La professione si sta riducendo, noi complici, a una compagnia di giro in perenne vacanza: compensi zero ma spese “coperte” dagli sponsor in cambio della rinuncia all’autonomia e all’indipendenza.

 

Alcuni anni fa interruppi il rapporto coll’importante quotidiano con cui lavoravo da un quarto di secolo.

Accadde quando, dopo l’ennesimo ribasso dei compensi e l’azzeramento dei rimborsi spese, ebbero pure il coraggio di dirmi: “D’ora in avanti segui quello che avviene e, se succede qualcosa di interessante, segnalacelo. Poi vediamo“. Una frase breve, ma irta di copiosi sottintesi: ci vai gratis e ci dai le notizie gratis (a noi e non ad altri ovviamente), poi decidiamo sempre noi se fartele scrivere e a quale (infimo) prezzo.
Era la consacrazione dell’hobbismo elevato a sistema: pretendo da te prestazioni da professionista, ma ti tratto da dilettante, visto che tu per primo accetti (io no, però!) di essere trattato e di comportarti da tale.

Da allora le cose sono talmente degenerate e il fenomeno si è talmente allargato che appunto l’intera filiera editoriale passa ormai la metà del tempo a cercare di scaricare i costi (spostamenti, vitto, alloggio, etc) e talvolta perfino i ricavi su soggetti diversi da quello che sarebbe il naturale pagatore dei medesimi, cioè l’editore committente.

Un’opportunità sulla quale, come dal loro punto di vista è giusto e anche comprensibile, i teorici antagonisti della stampa – ossia l’universo mondo, compresi gli inserzionisti espliciti ed occulti – si sono buttati a pesce: “Le spese? Le  paghiamo noi!“. In cambio di una contropartita, si capisce. Che può andare dalla marchetta più smaccata a una sfumata e omissiva compiacenza, secondo le circostanze, fino all’ingresso in qualche agognatissimo “cerchio magico“.
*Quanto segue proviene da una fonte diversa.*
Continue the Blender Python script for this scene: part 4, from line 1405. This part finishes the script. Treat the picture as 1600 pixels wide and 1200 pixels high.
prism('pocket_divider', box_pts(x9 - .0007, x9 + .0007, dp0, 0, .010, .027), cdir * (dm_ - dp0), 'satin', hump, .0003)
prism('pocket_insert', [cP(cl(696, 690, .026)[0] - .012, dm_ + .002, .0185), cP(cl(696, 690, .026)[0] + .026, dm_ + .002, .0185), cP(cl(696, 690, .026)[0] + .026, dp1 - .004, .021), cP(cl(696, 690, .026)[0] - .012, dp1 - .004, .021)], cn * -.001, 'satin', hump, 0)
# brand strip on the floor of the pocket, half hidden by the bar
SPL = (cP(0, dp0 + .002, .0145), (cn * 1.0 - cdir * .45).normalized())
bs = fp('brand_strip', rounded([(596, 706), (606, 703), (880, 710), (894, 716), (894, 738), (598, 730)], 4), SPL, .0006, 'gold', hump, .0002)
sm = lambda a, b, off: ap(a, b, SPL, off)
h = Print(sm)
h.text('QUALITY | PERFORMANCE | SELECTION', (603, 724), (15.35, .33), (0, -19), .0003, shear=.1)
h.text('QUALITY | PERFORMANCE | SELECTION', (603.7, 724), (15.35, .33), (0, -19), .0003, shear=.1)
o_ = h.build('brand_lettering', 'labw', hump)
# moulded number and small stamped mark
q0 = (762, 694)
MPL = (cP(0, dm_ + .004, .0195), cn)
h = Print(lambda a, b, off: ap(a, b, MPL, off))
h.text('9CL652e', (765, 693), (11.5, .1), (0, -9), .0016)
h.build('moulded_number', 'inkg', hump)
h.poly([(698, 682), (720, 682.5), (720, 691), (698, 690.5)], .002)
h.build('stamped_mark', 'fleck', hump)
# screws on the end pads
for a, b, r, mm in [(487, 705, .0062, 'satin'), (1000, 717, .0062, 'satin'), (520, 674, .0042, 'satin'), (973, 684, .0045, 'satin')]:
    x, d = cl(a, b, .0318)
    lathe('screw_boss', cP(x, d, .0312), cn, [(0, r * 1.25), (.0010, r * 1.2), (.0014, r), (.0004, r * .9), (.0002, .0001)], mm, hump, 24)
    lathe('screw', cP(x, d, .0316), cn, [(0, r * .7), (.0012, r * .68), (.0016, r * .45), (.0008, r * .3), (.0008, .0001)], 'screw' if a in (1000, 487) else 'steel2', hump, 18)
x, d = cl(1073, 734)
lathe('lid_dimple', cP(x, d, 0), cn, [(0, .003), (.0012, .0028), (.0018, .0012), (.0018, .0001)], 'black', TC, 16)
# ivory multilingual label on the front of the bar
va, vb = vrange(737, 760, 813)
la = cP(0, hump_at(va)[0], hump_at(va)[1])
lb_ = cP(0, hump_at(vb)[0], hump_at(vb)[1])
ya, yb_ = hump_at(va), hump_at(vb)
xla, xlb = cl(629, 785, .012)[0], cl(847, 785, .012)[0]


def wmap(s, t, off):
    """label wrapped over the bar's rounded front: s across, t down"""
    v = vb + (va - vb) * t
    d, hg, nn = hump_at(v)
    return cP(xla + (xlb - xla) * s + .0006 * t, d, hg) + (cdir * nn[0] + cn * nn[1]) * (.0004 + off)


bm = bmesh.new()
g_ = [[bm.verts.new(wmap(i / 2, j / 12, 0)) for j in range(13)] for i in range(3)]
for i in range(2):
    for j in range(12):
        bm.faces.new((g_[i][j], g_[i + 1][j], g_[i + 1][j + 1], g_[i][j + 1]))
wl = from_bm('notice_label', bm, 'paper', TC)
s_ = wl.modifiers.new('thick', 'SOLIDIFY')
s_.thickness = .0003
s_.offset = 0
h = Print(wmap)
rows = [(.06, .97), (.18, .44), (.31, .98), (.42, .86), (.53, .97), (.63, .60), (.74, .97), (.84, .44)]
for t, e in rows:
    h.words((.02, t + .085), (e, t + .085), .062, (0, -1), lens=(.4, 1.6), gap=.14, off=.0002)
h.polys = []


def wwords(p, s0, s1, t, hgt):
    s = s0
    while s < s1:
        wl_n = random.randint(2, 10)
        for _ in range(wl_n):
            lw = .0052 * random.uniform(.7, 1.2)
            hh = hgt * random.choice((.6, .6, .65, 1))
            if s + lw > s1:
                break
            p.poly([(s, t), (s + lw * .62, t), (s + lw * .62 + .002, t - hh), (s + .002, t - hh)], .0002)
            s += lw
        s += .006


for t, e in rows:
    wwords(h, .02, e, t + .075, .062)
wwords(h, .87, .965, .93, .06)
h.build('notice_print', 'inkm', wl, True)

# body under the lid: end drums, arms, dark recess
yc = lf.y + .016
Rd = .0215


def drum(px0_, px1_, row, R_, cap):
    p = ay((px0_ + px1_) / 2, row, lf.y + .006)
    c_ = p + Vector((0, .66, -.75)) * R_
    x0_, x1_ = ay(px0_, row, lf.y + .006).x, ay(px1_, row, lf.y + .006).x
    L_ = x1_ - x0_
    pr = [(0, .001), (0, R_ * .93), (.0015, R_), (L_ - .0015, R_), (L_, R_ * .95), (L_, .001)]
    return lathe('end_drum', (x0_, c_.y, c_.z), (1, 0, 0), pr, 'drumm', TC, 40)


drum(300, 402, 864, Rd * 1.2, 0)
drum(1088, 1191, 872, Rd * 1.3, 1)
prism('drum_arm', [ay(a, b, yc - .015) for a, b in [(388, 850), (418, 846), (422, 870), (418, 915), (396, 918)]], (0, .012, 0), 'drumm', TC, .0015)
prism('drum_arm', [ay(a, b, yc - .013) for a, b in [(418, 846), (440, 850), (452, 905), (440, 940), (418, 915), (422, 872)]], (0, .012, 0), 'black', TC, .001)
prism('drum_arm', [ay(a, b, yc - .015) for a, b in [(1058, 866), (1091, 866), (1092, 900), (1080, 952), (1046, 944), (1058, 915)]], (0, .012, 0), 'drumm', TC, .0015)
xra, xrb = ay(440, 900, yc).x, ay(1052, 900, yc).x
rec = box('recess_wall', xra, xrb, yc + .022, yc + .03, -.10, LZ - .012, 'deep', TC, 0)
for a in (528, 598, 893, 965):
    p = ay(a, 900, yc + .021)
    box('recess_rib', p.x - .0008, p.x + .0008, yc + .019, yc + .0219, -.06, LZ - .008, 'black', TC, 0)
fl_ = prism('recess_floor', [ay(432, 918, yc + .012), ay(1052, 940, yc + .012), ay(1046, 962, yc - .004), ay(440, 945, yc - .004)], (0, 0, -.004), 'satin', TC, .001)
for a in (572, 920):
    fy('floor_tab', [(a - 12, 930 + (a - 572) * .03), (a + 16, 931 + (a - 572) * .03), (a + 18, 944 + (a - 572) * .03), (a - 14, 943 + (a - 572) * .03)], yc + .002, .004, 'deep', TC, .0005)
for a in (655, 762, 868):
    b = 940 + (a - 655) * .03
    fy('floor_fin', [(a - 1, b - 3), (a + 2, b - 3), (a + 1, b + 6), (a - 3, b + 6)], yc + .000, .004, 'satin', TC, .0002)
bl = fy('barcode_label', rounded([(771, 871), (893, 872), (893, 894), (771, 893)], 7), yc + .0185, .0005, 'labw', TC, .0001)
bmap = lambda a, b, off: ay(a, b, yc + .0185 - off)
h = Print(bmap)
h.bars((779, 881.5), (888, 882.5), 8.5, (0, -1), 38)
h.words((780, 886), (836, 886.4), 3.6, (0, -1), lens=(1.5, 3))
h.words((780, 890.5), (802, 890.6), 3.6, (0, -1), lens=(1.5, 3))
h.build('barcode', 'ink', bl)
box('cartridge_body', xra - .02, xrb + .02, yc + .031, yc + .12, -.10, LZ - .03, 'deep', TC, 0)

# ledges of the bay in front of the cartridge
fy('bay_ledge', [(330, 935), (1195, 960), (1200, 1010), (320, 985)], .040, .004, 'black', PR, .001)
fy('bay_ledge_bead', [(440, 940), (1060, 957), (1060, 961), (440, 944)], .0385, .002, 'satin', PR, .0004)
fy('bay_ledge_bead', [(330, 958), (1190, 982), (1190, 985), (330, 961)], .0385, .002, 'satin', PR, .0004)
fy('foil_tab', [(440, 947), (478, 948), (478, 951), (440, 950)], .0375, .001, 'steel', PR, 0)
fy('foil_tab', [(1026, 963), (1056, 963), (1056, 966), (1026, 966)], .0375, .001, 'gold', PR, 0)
Il tutto passando con disinvoltura sulla dignità dei giornalisti.

Ai quali, diciamola tutta, spesso della dignità non frega nulla e che accondiscendono volentieri a qualsiasi pressione pur di farsi libere uscite a sbafo fingendo di lavorare. Ossia firmando articoli, visto che i compensi sono discesi in ogni settore al virtuale (eufemismo).

L’effetto è che (con le dovute eccezioni, si capisce) i giornali pubblicano quasi solo ciò che nasce “pagato”, ossia ciò che, per loro, non ha costi di produzione: sia perchè questi sono coperti da terzi, sia perchè i contenuti sono compensati in modo ridicolo, quando non ottenuti gratis.

I più organizzati hanno compiuto perfino la chiusura del cerchio (magico, appunto): si servono di pseudogiornalisti-veroprocacciatori di pubblicità, che agiscono in splendido conflitto di interessi, lavorando per ambo le sponde, come mediatori, nel fragoroso silenzio collettivo.

Ciò ha comportato la nascita di un sistema consolidato di compagnie di giro, delle quali più o meno tutti (compreso chi scrive, sia chiaro) finiscono per essere almeno indirettamente tributari, che vivono di transumanze. In cui il cronista o presunto tale – al caldo di mailing list applicate in blocco o ad personam – galleggia, o sguazza, senza cacciare un soldo. E viene trasportato qua e là dove allo sponsor interessa.

Dalla prospettiva di chi paga, come detto, è tutto lecito e logicamente ineccepibile. Quindi non mi sento di criticarlo.

Dalla prospettiva di chi scrive e di chi pubblica, un po’ meno. Anzi, per niente.

Ma siccome, alla fine, il giochino conviene quasi a tutti (compreso il lettore, che sembra credere sempre a ciò che legge e, perfino, più puzza di marchetta e più ci crede), nessuno fiata.

In questo quadro, naturalmente, chi osa eccepire è rare volte apprezzato per l’onestà intellettuale e quasi sempre bollato invece come rompicoglioni, quindi a rischio di espulsione dal gregge.

Insomma, siamo sempre più nel gorgo e sempre più muti. Senza accorgercene, forse abbiamo già toccato il fondo e lo abbiamo oltrepassato.

Quindi siamo morti e autosepolti, ma neppure lo sappiamo.